The Snodgrass Farm in Hancock County was recently recognized for their 159 years of having a family farm and received a Hoosier Homestead Sesquicentennial Award for being in operation since 1864. The family farm was recently recognized during a homestead celebration by State Rep. Bob Cherry (R-Greenfield) and State Sen. Michael Crider (R-Greenfield) during the Indiana State Fair.

Farms owned and maintained by the same family for 100, 150 and 200 years can qualify for centennial, sesquicentennial or bicentennial Hoosier Homestead awards. The Snodgrass family farm was among 103 awardees recently recognized at the Indiana State Fair for their commitment to agriculture.

Bill noted that, when his parents died, the family farm was split up among siblings and belongs to different members of the Snodgrass family. However, Bill says it’s still a family farm and he’s proud of the fact state officials recognized the family heritage.

“It is special to me because I grew up here,” Bill said. “I know different family members will have different views of it all, but I do think it is still a special place.”

For Bill, who worked in the mortgage business for 51 years but also worked the farm during his off hours, he said growing up and then raising his own family on the Snodgrass farm was what he and his wife wanted to do.

“We never thought of doing anything else,” Bill said. “I guess I was just free labor for my dad, but I enjoyed it.”

Standing behind one of the homes on the property, Bill noted how he spent a lot of time in the woods to the west of the property as a young boy, hunting and learning about wildlife.

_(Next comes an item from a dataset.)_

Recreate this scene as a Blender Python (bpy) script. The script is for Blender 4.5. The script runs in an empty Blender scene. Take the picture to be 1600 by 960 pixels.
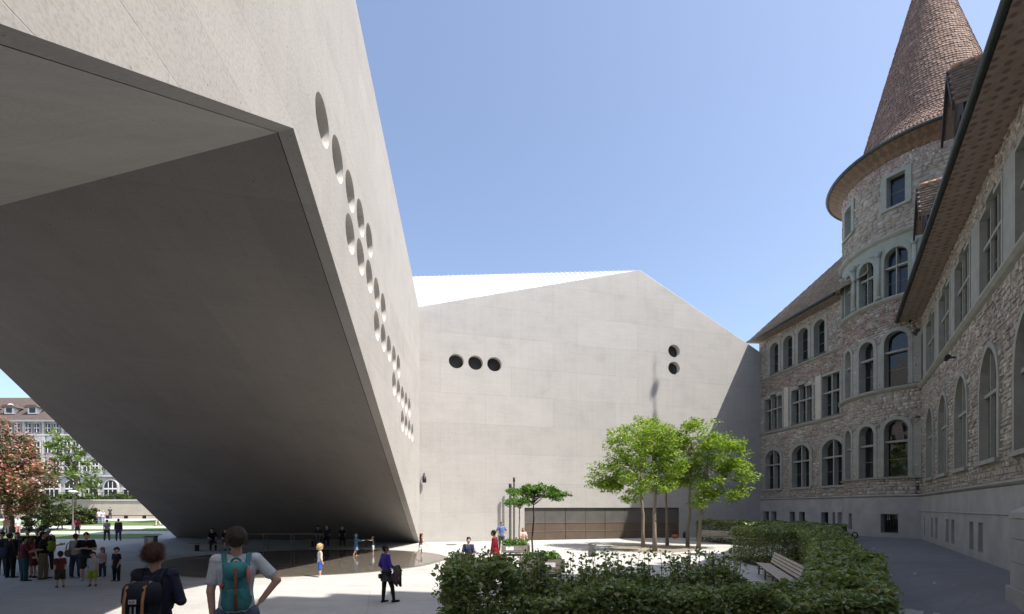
import bpy, bmesh, math, random
import numpy as np
from mathutils import Vector, Matrix

R = math.radians
random.seed(11)
rng = np.random.default_rng(11)
scene = bpy.context.scene
col = scene.collection

# ------------------------------------------------------------------ camera
FPX = 755.0                      # focal length in pixels of the 1600 px wide photograph
EYE = 2.65                       # eye height above the courtyard
cam_data = bpy.data.cameras.new('camera')
cam = bpy.data.objects.new('camera', cam_data)
col.objects.link(cam)
cam.location = (0, 0, EYE)
cam.rotation_euler = (R(90), 0, 0)
cam_data.sensor_fit = 'HORIZONTAL'
cam_data.sensor_width = 36.0
cam_data.lens = 36.0 * FPX / 1600.0
cam_data.shift_y = 313.0 / 1600.0
cam_data.clip_start = 0.1
cam_data.clip_end = 2000
scene.camera = cam

# ------------------------------------------------------------------ sky, sun, exposure
SUN_H = Vector((0.878, -0.478, 0)).normalized()
SUN_EL = R(58.9)
world = bpy.data.worlds.new('World')
scene.world = world
world.use_nodes = True
wn = world.node_tree
wn.nodes.clear()
sky = wn.nodes.new('ShaderNodeTexSky')
sky.sky_type = 'NISHITA'
sky.sun_disc = False
sky.sun_elevation = SUN_EL
sky.sun_rotation = math.atan2(SUN_H.x, SUN_H.y)
sky.altitude = 400
sky.air_density = 1.0
sky.dust_density = 3.2
sky.ozone_density = 3.6
bg = wn.nodes.new('ShaderNodeBackground')
bg.inputs['Strength'].default_value = 0.118
wo = wn.nodes.new('ShaderNodeOutputWorld')
hz = wn.nodes.new('ShaderNodeHueSaturation')           # a slightly milky summer sky, everywhere alike
hz.inputs['Saturation'].default_value = 0.88
wn.links.new(sky.outputs[0], hz.inputs['Color'])
wn.links.new(hz.outputs[0], bg.inputs['Color'])
wn.links.new(bg.outputs[0], wo.inputs['Surface'])
sun_data = bpy.data.lights.new('sun', 'SUN')
sun_data.energy = 3.6
sun_data.angle = R(0.53)
sun_data.color = (1.0, 0.955, 0.88)
sun = bpy.data.objects.new('sun', sun_data)
col.objects.link(sun)
SUN_DIR = (SUN_H * math.cos(SUN_EL) + Vector((0, 0, math.sin(SUN_EL)))).normalized()
sun.rotation_euler = (-SUN_DIR).to_track_quat('-Z', 'Y').to_euler()
sun.location = SUN_DIR * 80
scene.view_settings.view_transform = 'Standard'
scene.view_settings.look = 'None'
scene.view_settings.exposure = 1.2
scene.view_settings.gamma = 1.0
scene.view_settings.use_curve_mapping = False
scene.cycles.max_bounces = 8
scene.cycles.diffuse_bounces = 5
scene.cycles.blur_glossy = 0.5
scene.cycles.sample_clamp_indirect = 6.0

# ------------------------------------------------------------------ helpers
ORG = {}                         # world origin of every parent, for part coordinates


def tag(o, label=None, cat=None, group=None, kind=None):
    if label: o['label'] = label
    if cat: o['category'] = cat
    if group: o['group'] = group
    if kind: o['kind'] = kind
    return o


def thing(name, label, cat, loc=(0, 0, 0), group=None):
    o = bpy.data.objects.new(name, None)
    o.empty_display_size = 0.2
    col.objects.link(o)
    o.location = loc
    ORG[o.name] = Vector(loc)
    return tag(o, label, cat, group)


def link_mesh(name, me, mats, parent=None, smooth=False):
    if not isinstance(mats, (list, tuple)):
        mats = [mats]
    for m in mats:
        me.materials.append(m)
    o = bpy.data.objects.new(name, me)
    col.objects.link(o)
    if parent is not None:
        o.parent = parent
        org = ORG[parent.name]
        ORG[o.name] = org
        if org.length > 0:
            me.transform(Matrix.Translation(-org))
    else:
        ORG[o.name] = Vector((0, 0, 0))
    if smooth:
        me.polygons.foreach_set('use_smooth', [True] * len(me.polygons))
    return o


def mesh_np(name, V, F, mats, parent=None, smooth=False):
    """V (n,3), F (m,k) arrays -> one mesh object"""
    V = np.asarray(V, dtype=np.float32)
    F = np.asarray(F, dtype=np.int32)
    me = bpy.data.meshes.new(name)
    k = F.shape[1]
    me.vertices.add(len(V))
    me.vertices.foreach_set('co', V.ravel())
    me.loops.add(F.size)
    me.loops.foreach_set('vertex_index', F.ravel())
    me.polygons.add(len(F))
    me.polygons.foreach_set('loop_start', np.arange(0, F.size, k, dtype=np.int32))
    me.polygons.foreach_set('loop_total', np.full(len(F), k, dtype=np.int32))
    me.update(calc_edges=True)
    return link_mesh(name, me, mats, parent, smooth)


def ellipse_ring(c, a, b, n):
    return [c + a * math.cos(2 * math.pi * i / n) + b * math.sin(2 * math.pi * i / n) for i in range(n)]


class MB:
    def __init__(self):
        self.v = []; self.f = []; self.mi = []; self.cur = 0

    def add(self, vs, fs):
        o = len(self.v)
        self.v.extend([tuple(p) for p in vs])
        for f in fs:
            self.f.append([i + o for i in f]); self.mi.append(self.cur)

    def hexa(self, p):
        # p: 4 bottom (ccw from above), 4 top
        self.add(p, [(3, 2, 1, 0), (4, 5, 6, 7), (0, 1, 5, 4), (1, 2, 6, 5), (2, 3, 7, 6), (3, 0, 4, 7)])

    def box(self, c, s, rz=0.0, m=None):
        hx, hy, hz = s[0] / 2, s[1] / 2, s[2] / 2
        pts = [(-hx, -hy, -hz), (hx, -hy, -hz), (hx, hy, -hz), (-hx, hy, -hz), (-hx, -hy, hz), (hx, -hy, hz), (hx, hy, hz), (-hx, hy, hz)]
        if m is None:
            m = Matrix.Rotation(rz, 3, 'Z')
        c = Vector(c)
        self.hexa([c + m @ Vector(p) for p in pts])

    def bar(self, a, b, w, h, up=(0, 0, 1)):
        a = Vector(a); b = Vector(b); d = (b - a).normalized()
        up = Vector(up)
        if abs(d.dot(up)) > .98: up = Vector((1, 0, 0))
        s = d.cross(up).normalized() * (w / 2); u = s.cross(d).normalized() * (h / 2)
        self.hexa([a - s - u, a + s - u, b + s - u, b - s - u, a - s + u, a + s + u, b + s + u, b - s + u])

    def tube(self, path, radii, n=8, cap=True):
        path = [Vector(p) for p in path]
        if not isinstance(radii, (list, tuple)): radii = [radii] * len(path)
        o = len(self.v); prev = None
        for i, p in enumerate(path):
            d = (path[min(i + 1, len(path) - 1)] - path[max(i - 1, 0)])
            d = d.normalized() if d.length > 1e-9 else Vector((0, 0, 1))
            ref = prev if prev is not None else (Vector((1, 0, 0)) if abs(d.x) < .9 else Vector((0, 1, 0)))
            a = (ref - d * ref.dot(d)).normalized(); prev = a
            b = d.cross(a)
            for k in range(n):
                t = 2 * math.pi * k / n
                self.v.append(tuple(p + (a * math.cos(t) + b * math.sin(t)) * radii[i]))
        for i in range(len(path) - 1):
            for k in range(n):
                self.f.append([o + i * n + k, o + i * n + (k + 1) % n, o + (i + 1) * n + (k + 1) % n, o + (i + 1) * n + k]); self.mi.append(self.cur)
        if cap:
            self.f.append([o + k for k in range(n)][::-1]); self.mi.append(self.cur)
            self.f.append([o + (len(path) - 1) * n + k for k in range(n)]); self.mi.append(self.cur)

    def loft(self, rings, cap=True):
        o = len(self.v); n = len(rings[0])
        for r in rings: self.v.extend([tuple(p) for p in r])
        for i in range(len(rings) - 1):
            for k in range(n):
                self.f.append([o + i * n + k, o + i * n + (k + 1) % n, o + (i + 1) * n + (k + 1) % n, o + (i + 1) * n + k]); self.mi.append(self.cur)
        if cap:
            self.f.append([o + k for k in range(n)][::-1]); self.mi.append(self.cur)
            self.f.append([o + (len(rings) - 1) * n + k for k in range(n)]); self.mi.append(self.cur)

    def capsule(self, a, b, ra, rb, n=10):
        a = Vector(a); b = Vector(b); d = b - a
        d = d.normalized() if d.length > 1e-6 else Vector((0, 0, 1))
        ref = Vector((1, 0, 0)) if abs(d.x) < .9 else Vector((0, 1, 0))
        u = (ref - d * ref.dot(d)).normalized(); w = d.cross(u)
        rings = []
        for t in (-80, -50, -20): rings.append(ellipse_ring(a + d * ra * math.sin(R(t)), u * ra * math.cos(R(t)), w * ra * math.cos(R(t)), n))
        for t in (20, 50, 80): rings.append(ellipse_ring(b + d * rb * math.sin(R(t)), u * rb * math.cos(R(t)), w * rb * math.cos(R(t)), n))
        self.loft(rings)

    def ellipsoid(self, c, r, n=14, m=9, rot=None, e=1.0):
        c = Vector(c); rings = []
        sg = lambda x: math.copysign(abs(x) ** e, x)
        for j in range(m):
            ph = R(-86 + 172 * j / (m - 1)); ring = []
            for k in range(n):
                th = 2 * math.pi * k / n
                p = Vector((sg(math.cos(ph)) * sg(math.cos(th)) * r[0], sg(math.cos(ph)) * sg(math.sin(th)) * r[1], sg(math.sin(ph)) * r[2]))
                ring.append(c + (rot @ p if rot is not None else p))
            rings.append(ring)
        self.loft(rings)

    def lathe(self, prof, n=24, c=(0, 0, 0), t0=0.0, t1=2 * math.pi):
        full = abs(t1 - t0 - 2 * math.pi) < 1e-6
        m = n if full else n + 1
        o = len(self.v)
        for (r, z) in prof:
            for k in range(m):
                t = t0 + (t1 - t0) * k / n
                self.v.append((c[0] + r * math.cos(t), c[1] + r * math.sin(t), c[2] + z))
        for i in range(len(prof) - 1):
            for k in range(n):
                k2 = (k + 1) % m
                self.f.append([o + i * m + k, o + i * m + k2, o + (i + 1) * m + k2, o + (i + 1) * m + k]); self.mi.append(self.cur)

    def prism(self, poly, mp, n0, n1):
        k = len(poly)
        vs = [mp(u, v, n0) for u, v in poly] + [mp(u, v, n1) for u, v in poly]
        fs = [list(range(k))[::-1], list(range(k, 2 * k))] + [(i, (i + 1) % k, k + (i + 1) % k, k + i) for i in range(k)]
        self.add(vs, fs)

    def build(self, name, mats, parent=None, smooth=False, kind=None, label=None):
        me = bpy.data.meshes.new(name)
        me.from_pydata(self.v, [], self.f)
        if any(self.mi):
            me.polygons.foreach_set('material_index', self.mi)
        me.update()
        bm = bmesh.new(); bm.from_mesh(me); bmesh.ops.recalc_face_normals(bm, faces=bm.faces); bm.to_mesh(me); bm.free()
        o = link_mesh(name, me, mats, parent, smooth)
        if kind: o['kind'] = kind
        if label: o['label'] = label
        return o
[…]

“From the time I was 10 years old and allowed to carry a rile, I was in those woods,” Bill said. “I’ve hunted all over these woods here.”

One of Bill and Pat’s children, Becky Robinson, grew up on the Snodgrass farm and now as an adult recognizes the fact the Snodgrass Farm was and still is a special place.

“When you’re a kid, you just don’t recognize those kinds of things, but now that I’m older I really do appreciate it so much more,” she said. “This is special because not everyone gets to grow up on a place like this.”

The fifth generation of Snodgrass children, which included Bill, were fortunate, he said, to grow up with their parents and grandparents living on the same property.

While much has changed since those days, the family land contains some of the original structures, although some have been remodeled, and the farm still has some of the many barns first built in the late 1800s.

“They used to dairy and milk out of this barn,” Robinson said, pointing to the original barn on the south side of the property. “They also ran some pigs and they’ve have had some horses, but it’s been a green farm and is still an active green farm.”

An old basketball rim, bending down from far too many games, still hangs from one of the barns along the gravel driveway.

“We used to play basketball every evening after we got home from school for a little bit before the cows got in the barn, then we had to go milk,” Bill said, before noting it wasn’t all good times. “We used to clean off hog floors on Saturday mornings with a scoop shovel and a manure spreader, so there was that.”

He also noted there is a great deal of hard work associated with farming, and nowadays most people just don’t want to deal with it like those early generations of Snodgrass members did.

“I don’t know that we (my generation) accomplished much, but the family members before us did,” Bill said. “There was four old men before me that killed it out here and my dad was one of them. He was an extremely hard worker.”

He noted the last corn corp the family planted with horses was when Bill was a senior in 1961.

“Dad had a team of horses back then and an old corn planter and he said, ‘I’m going to wear that team out or the corner planter out this year,’” Bill said.

State officials acknowledged the current Snodgrass family and all the Snodgrass generations since 1864 as well as the other Hoosier farms to earn the Hoosier Homestead Award.

“These Hoosiers have displayed a commitment to their craft not often seen, and it’s an honor to be able to recognize them for their achievements,” Cherry said.

In honor of Indiana’s rich agricultural heritage, the Hoosier Homestead Award Program recognizes families with farms that have been owned by the same family for 100 years or more. The program was instituted in 1976 and recognizes the contributions these family farms have made to the economic, cultural and social advancements of Indiana. In the past 45 years, more than 6,000 farms have received the honor.

“Family-owned farms across the state work very hard each year to support our local communities and cement Indiana as a leader in the agricultural industry,” Crider said. “I admire the dedication these Hoosier farmers have put into their craft and congratulate them on this well-deserved award.”

Hoosier Homestead award ceremonies are conducted yearly in the spring and summer to commemorate farm families for their legacies and contributions to Indiana’s agriculture industry. Since the program started in 1976, the state has honored more than 6,000 farms with this designation.